## Start
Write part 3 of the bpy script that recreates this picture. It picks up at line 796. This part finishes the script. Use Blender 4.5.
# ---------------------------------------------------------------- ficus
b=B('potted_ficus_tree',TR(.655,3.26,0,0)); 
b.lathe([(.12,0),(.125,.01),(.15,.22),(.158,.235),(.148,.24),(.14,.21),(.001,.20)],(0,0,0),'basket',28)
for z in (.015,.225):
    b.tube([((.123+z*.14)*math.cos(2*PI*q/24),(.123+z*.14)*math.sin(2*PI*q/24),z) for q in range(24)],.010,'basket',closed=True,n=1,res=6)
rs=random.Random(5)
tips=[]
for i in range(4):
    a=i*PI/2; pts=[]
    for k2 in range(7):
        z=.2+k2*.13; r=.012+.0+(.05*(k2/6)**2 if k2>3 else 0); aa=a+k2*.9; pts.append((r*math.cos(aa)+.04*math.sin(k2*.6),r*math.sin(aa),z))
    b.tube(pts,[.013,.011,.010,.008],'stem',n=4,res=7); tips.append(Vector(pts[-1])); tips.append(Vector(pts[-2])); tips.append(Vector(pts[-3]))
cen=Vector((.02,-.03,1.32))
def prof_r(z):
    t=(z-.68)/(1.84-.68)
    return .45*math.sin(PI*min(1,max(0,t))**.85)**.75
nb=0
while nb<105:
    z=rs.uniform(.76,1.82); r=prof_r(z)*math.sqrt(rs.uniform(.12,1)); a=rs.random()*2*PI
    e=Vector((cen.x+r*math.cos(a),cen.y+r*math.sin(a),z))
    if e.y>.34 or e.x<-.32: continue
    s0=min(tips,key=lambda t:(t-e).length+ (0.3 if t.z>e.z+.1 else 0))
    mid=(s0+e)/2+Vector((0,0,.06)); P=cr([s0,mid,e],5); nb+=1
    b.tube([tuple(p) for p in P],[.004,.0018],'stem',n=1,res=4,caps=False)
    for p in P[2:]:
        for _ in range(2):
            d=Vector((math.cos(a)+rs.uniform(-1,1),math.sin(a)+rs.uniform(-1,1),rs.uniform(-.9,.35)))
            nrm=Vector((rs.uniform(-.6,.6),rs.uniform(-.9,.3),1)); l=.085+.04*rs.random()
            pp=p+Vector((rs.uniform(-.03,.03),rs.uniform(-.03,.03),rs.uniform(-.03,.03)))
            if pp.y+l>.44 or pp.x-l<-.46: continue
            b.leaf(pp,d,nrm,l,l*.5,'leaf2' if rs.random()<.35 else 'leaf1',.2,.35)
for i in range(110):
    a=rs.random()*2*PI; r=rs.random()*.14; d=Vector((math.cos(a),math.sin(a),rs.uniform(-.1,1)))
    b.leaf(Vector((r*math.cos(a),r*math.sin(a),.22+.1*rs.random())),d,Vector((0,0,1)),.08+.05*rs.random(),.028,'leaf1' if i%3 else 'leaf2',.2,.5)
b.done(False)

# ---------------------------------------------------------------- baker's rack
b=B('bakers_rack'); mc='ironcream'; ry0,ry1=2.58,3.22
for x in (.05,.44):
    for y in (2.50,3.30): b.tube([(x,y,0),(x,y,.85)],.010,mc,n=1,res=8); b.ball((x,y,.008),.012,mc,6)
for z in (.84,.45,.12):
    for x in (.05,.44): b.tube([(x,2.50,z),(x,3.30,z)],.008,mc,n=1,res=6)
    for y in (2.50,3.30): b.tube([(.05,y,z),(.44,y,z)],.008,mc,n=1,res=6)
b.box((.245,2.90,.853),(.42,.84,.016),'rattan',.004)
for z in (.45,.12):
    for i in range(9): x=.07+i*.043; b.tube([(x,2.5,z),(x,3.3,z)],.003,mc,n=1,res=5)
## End
What is required: All of the data must be returned exactly.

Problem solution:
Write part 3 of the bpy script that recreates this picture. It picks up at line 796. This part finishes the script. Use Blender 4.5.
# ---------------------------------------------------------------- ficus
b=B('potted_ficus_tree',TR(.655,3.26,0,0)); 
b.lathe([(.12,0),(.125,.01),(.15,.22),(.158,.235),(.148,.24),(.14,.21),(.001,.20)],(0,0,0),'basket',28)
for z in (.015,.225):
    b.tube([((.123+z*.14)*math.cos(2*PI*q/24),(.123+z*.14)*math.sin(2*PI*q/24),z) for q in range(24)],.010,'basket',closed=True,n=1,res=6)
rs=random.Random(5)
tips=[]
for i in range(4):
    a=i*PI/2; pts=[]
    for k2 in range(7):
        z=.2+k2*.13; r=.012+.0+(.05*(k2/6)**2 if k2>3 else 0); aa=a+k2*.9; pts.append((r*math.cos(aa)+.04*math.sin(k2*.6),r*math.sin(aa),z))
    b.tube(pts,[.013,.011,.010,.008],'stem',n=4,res=7); tips.append(Vector(pts[-1])); tips.append(Vector(pts[-2])); tips.append(Vector(pts[-3]))
cen=Vector((.02,-.03,1.32))
def prof_r(z):
    t=(z-.68)/(1.84-.68)
    return .45*math.sin(PI*min(1,max(0,t))**.85)**.75
nb=0
while nb<105:
    z=rs.uniform(.76,1.82); r=prof_r(z)*math.sqrt(rs.uniform(.12,1)); a=rs.random()*2*PI
    e=Vector((cen.x+r*math.cos(a),cen.y+r*math.sin(a),z))
    if e.y>.34 or e.x<-.32: continue
    s0=min(tips,key=lambda t:(t-e).length+ (0.3 if t.z>e.z+.1 else 0))
    mid=(s0+e)/2+Vector((0,0,.06)); P=cr([s0,mid,e],5); nb+=1
    b.tube([tuple(p) for p in P],[.004,.0018],'stem',n=1,res=4,caps=False)
    for p in P[2:]:
        for _ in range(2):
            d=Vector((math.cos(a)+rs.uniform(-1,1),math.sin(a)+rs.uniform(-1,1),rs.uniform(-.9,.35)))
            nrm=Vector((rs.uniform(-.6,.6),rs.uniform(-.9,.3),1)); l=.085+.04*rs.random()
            pp=p+Vector((rs.uniform(-.03,.03),rs.uniform(-.03,.03),rs.uniform(-.03,.03)))
            if pp.y+l>.44 or pp.x-l<-.46: continue
            b.leaf(pp,d,nrm,l,l*.5,'leaf2' if rs.random()<.35 else 'leaf1',.2,.35)
for i in range(110):
    a=rs.random()*2*PI; r=rs.random()*.14; d=Vector((math.cos(a),math.sin(a),rs.uniform(-.1,1)))
    b.leaf(Vector((r*math.cos(a),r*math.sin(a),.22+.1*rs.random())),d,Vector((0,0,1)),.08+.05*rs.random(),.028,'leaf1' if i%3 else 'leaf2',.2,.5)
b.done(False)

# ---------------------------------------------------------------- baker's rack
b=B('bakers_rack'); mc='ironcream'; ry0,ry1=2.58,3.22
for x in (.05,.44):
    for y in (2.50,3.30): b.tube([(x,y,0),(x,y,.85)],.010,mc,n=1,res=8); b.ball((x,y,.008),.012,mc,6)
for z in (.84,.45,.12):
    for x in (.05,.44): b.tube([(x,2.50,z),(x,3.30,z)],.008,mc,n=1,res=6)
    for y in (2.50,3.30): b.tube([(.05,y,z),(.44,y,z)],.008,mc,n=1,res=6)
b.box((.245,2.90,.853),(.42,.84,.016),'rattan',.004)
for z in (.45,.12):
    for i in range(9): x=.07+i*.043; b.tube([(x,2.5,z),(x,3.3,z)],.003,mc,n=1,res=5)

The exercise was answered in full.